Exercise prompt:
Repeat all of the material exactly as given.

Records to use:
◆ ◆ ◆ ◆ ◆ ◆ ◆
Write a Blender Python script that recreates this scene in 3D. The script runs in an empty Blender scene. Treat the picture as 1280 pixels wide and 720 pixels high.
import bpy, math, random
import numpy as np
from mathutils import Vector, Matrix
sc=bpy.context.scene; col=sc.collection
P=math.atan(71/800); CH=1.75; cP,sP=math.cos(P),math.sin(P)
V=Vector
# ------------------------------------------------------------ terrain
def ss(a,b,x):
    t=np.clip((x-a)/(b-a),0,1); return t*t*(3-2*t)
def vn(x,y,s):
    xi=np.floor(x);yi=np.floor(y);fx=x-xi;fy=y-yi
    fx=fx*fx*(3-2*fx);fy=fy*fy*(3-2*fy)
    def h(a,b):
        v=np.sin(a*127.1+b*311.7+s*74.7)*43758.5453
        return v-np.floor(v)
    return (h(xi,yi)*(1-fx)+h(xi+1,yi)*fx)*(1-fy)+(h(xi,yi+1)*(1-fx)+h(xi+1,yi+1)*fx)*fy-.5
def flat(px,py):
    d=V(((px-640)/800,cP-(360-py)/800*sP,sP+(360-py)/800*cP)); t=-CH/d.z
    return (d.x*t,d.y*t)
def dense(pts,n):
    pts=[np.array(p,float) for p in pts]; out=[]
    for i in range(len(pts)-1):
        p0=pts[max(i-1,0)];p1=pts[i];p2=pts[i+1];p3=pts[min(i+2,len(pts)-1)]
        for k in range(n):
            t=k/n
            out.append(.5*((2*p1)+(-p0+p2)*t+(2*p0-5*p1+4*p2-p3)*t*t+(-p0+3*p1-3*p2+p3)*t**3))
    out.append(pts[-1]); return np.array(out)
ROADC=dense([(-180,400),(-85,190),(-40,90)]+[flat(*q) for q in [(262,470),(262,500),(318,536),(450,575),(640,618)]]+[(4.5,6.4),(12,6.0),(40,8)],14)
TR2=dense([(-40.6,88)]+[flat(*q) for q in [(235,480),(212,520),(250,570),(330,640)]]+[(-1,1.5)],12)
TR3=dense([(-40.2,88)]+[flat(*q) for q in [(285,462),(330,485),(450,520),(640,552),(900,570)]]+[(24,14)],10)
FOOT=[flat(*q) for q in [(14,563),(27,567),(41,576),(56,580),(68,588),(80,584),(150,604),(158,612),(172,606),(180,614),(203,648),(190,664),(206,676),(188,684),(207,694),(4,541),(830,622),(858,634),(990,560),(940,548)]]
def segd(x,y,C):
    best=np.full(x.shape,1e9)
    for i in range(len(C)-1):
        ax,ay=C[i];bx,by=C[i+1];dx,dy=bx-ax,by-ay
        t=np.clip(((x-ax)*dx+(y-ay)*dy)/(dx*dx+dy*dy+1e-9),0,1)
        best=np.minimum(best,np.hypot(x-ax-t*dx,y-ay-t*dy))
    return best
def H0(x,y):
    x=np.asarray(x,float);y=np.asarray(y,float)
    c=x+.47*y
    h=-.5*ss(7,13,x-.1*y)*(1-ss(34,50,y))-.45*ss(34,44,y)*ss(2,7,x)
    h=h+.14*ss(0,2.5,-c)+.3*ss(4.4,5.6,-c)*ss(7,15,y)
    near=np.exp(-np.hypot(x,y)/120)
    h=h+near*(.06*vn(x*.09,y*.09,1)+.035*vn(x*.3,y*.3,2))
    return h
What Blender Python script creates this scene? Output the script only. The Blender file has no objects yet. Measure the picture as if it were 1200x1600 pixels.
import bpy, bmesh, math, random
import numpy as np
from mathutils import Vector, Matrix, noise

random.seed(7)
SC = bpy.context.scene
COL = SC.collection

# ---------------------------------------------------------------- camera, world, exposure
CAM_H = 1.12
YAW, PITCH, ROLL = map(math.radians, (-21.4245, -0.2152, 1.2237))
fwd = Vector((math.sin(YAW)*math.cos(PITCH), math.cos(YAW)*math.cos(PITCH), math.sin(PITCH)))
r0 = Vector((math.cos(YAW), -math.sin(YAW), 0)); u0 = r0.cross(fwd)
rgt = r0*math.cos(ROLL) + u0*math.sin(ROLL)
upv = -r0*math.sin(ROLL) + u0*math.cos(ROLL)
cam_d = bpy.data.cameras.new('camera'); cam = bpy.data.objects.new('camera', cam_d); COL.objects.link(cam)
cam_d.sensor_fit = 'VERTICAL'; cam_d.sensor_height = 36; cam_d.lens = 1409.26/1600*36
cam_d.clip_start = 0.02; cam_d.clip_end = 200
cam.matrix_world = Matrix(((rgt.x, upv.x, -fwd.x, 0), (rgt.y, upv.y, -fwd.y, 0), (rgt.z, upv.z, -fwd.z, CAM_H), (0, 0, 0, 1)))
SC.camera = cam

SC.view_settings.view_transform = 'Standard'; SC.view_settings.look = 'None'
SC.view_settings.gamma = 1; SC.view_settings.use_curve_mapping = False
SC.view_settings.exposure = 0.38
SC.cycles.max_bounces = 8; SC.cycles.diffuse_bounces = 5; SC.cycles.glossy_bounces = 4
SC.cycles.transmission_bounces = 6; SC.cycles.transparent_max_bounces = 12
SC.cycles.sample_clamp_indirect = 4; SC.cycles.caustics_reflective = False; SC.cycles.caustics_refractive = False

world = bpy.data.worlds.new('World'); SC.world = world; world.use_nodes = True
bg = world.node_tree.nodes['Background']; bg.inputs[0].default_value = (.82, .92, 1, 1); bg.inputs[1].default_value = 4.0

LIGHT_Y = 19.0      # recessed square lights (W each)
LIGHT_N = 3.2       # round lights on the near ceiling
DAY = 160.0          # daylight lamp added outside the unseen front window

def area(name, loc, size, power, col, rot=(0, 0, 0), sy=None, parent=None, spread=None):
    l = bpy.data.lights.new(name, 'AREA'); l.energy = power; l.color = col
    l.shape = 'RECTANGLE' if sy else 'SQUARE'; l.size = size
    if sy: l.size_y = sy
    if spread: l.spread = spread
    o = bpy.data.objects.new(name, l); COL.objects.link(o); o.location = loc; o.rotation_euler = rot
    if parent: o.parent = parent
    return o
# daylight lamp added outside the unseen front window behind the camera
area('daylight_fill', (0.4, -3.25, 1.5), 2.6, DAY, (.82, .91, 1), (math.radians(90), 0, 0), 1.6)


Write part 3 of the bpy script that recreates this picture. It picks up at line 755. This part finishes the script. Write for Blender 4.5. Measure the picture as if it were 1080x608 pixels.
◆ ◆ ◆ ◆ ◆ ◆ ◆
Right answer:
Write a Blender Python script that recreates this scene in 3D. The script runs in an empty Blender scene. Treat the picture as 1280 pixels wide and 720 pixels high.
import bpy, math, random
import numpy as np
from mathutils import Vector, Matrix
sc=bpy.context.scene; col=sc.collection
P=math.atan(71/800); CH=1.75; cP,sP=math.cos(P),math.sin(P)
V=Vector
# ------------------------------------------------------------ terrain
def ss(a,b,x):
    t=np.clip((x-a)/(b-a),0,1); return t*t*(3-2*t)
def vn(x,y,s):
    xi=np.floor(x);yi=np.floor(y);fx=x-xi;fy=y-yi
    fx=fx*fx*(3-2*fx);fy=fy*fy*(3-2*fy)
    def h(a,b):
        v=np.sin(a*127.1+b*311.7+s*74.7)*43758.5453
        return v-np.floor(v)
    return (h(xi,yi)*(1-fx)+h(xi+1,yi)*fx)*(1-fy)+(h(xi,yi+1)*(1-fx)+h(xi+1,yi+1)*fx)*fy-.5
def flat(px,py):
    d=V(((px-640)/800,cP-(360-py)/800*sP,sP+(360-py)/800*cP)); t=-CH/d.z
    return (d.x*t,d.y*t)
def dense(pts,n):
    pts=[np.array(p,float) for p in pts]; out=[]
    for i in range(len(pts)-1):
        p0=pts[max(i-1,0)];p1=pts[i];p2=pts[i+1];p3=pts[min(i+2,len(pts)-1)]
        for k in range(n):
            t=k/n
            out.append(.5*((2*p1)+(-p0+p2)*t+(2*p0-5*p1+4*p2-p3)*t*t+(-p0+3*p1-3*p2+p3)*t**3))
    out.append(pts[-1]); return np.array(out)
ROADC=dense([(-180,400),(-85,190),(-40,90)]+[flat(*q) for q in [(262,470),(262,500),(318,536),(450,575),(640,618)]]+[(4.5,6.4),(12,6.0),(40,8)],14)
TR2=dense([(-40.6,88)]+[flat(*q) for q in [(235,480),(212,520),(250,570),(330,640)]]+[(-1,1.5)],12)
TR3=dense([(-40.2,88)]+[flat(*q) for q in [(285,462),(330,485),(450,520),(640,552),(900,570)]]+[(24,14)],10)
FOOT=[flat(*q) for q in [(14,563),(27,567),(41,576),(56,580),(68,588),(80,584),(150,604),(158,612),(172,606),(180,614),(203,648),(190,664),(206,676),(188,684),(207,694),(4,541),(830,622),(858,634),(990,560),(940,548)]]
def segd(x,y,C):
    best=np.full(x.shape,1e9)
    for i in range(len(C)-1):
        ax,ay=C[i];bx,by=C[i+1];dx,dy=bx-ax,by-ay
        t=np.clip(((x-ax)*dx+(y-ay)*dy)/(dx*dx+dy*dy+1e-9),0,1)
        best=np.minimum(best,np.hypot(x-ax-t*dx,y-ay-t*dy))
    return best
def H0(x,y):
    x=np.asarray(x,float);y=np.asarray(y,float)
    c=x+.47*y
    h=-.5*ss(7,13,x-.1*y)*(1-ss(34,50,y))-.45*ss(34,44,y)*ss(2,7,x)
    h=h+.14*ss(0,2.5,-c)+.3*ss(4.4,5.6,-c)*ss(7,15,y)
    near=np.exp(-np.hypot(x,y)/120)
    h=h+near*(.06*vn(x*.09,y*.09,1)+.035*vn(x*.3,y*.3,2))
    return h
What Blender Python script creates this scene? Output the script only. The Blender file has no objects yet. Measure the picture as if it were 1200x1600 pixels.
import bpy, bmesh, math, random
import numpy as np
from mathutils import Vector, Matrix, noise

random.seed(7)
SC = bpy.context.scene
COL = SC.collection

# ---------------------------------------------------------------- camera, world, exposure
CAM_H = 1.12
YAW, PITCH, ROLL = map(math.radians, (-21.4245, -0.2152, 1.2237))
fwd = Vector((math.sin(YAW)*math.cos(PITCH), math.cos(YAW)*math.cos(PITCH), math.sin(PITCH)))
r0 = Vector((math.cos(YAW), -math.sin(YAW), 0)); u0 = r0.cross(fwd)
rgt = r0*math.cos(ROLL) + u0*math.sin(ROLL)
upv = -r0*math.sin(ROLL) + u0*math.cos(ROLL)
cam_d = bpy.data.cameras.new('camera'); cam = bpy.data.objects.new('camera', cam_d); COL.objects.link(cam)
cam_d.sensor_fit = 'VERTICAL'; cam_d.sensor_height = 36; cam_d.lens = 1409.26/1600*36
cam_d.clip_start = 0.02; cam_d.clip_end = 200
cam.matrix_world = Matrix(((rgt.x, upv.x, -fwd.x, 0), (rgt.y, upv.y, -fwd.y, 0), (rgt.z, upv.z, -fwd.z, CAM_H), (0, 0, 0, 1)))
SC.camera = cam

SC.view_settings.view_transform = 'Standard'; SC.view_settings.look = 'None'
SC.view_settings.gamma = 1; SC.view_settings.use_curve_mapping = False
SC.view_settings.exposure = 0.38
SC.cycles.max_bounces = 8; SC.cycles.diffuse_bounces = 5; SC.cycles.glossy_bounces = 4
SC.cycles.transmission_bounces = 6; SC.cycles.transparent_max_bounces = 12
SC.cycles.sample_clamp_indirect = 4; SC.cycles.caustics_reflective = False; SC.cycles.caustics_refractive = False

world = bpy.data.worlds.new('World'); SC.world = world; world.use_nodes = True
bg = world.node_tree.nodes['Background']; bg.inputs[0].default_value = (.82, .92, 1, 1); bg.inputs[1].default_value = 4.0

LIGHT_Y = 19.0      # recessed square lights (W each)
LIGHT_N = 3.2       # round lights on the near ceiling
DAY = 160.0          # daylight lamp added outside the unseen front window

def area(name, loc, size, power, col, rot=(0, 0, 0), sy=None, parent=None, spread=None):
    l = bpy.data.lights.new(name, 'AREA'); l.energy = power; l.color = col
    l.shape = 'RECTANGLE' if sy else 'SQUARE'; l.size = size
    if sy: l.size_y = sy
    if spread: l.spread = spread
    o = bpy.data.objects.new(name, l); COL.objects.link(o); o.location = loc; o.rotation_euler = rot
    if parent: o.parent = parent
    return o
# daylight lamp added outside the unseen front window behind the camera
area('daylight_fill', (0.4, -3.25, 1.5), 2.6, DAY, (.82, .91, 1), (math.radians(90), 0, 0), 1.6)


Write part 3 of the bpy script that recreates this picture. It picks up at line 755. This part finishes the script. Write for Blender 4.5. Measure the picture as if it were 1080x608 pixels.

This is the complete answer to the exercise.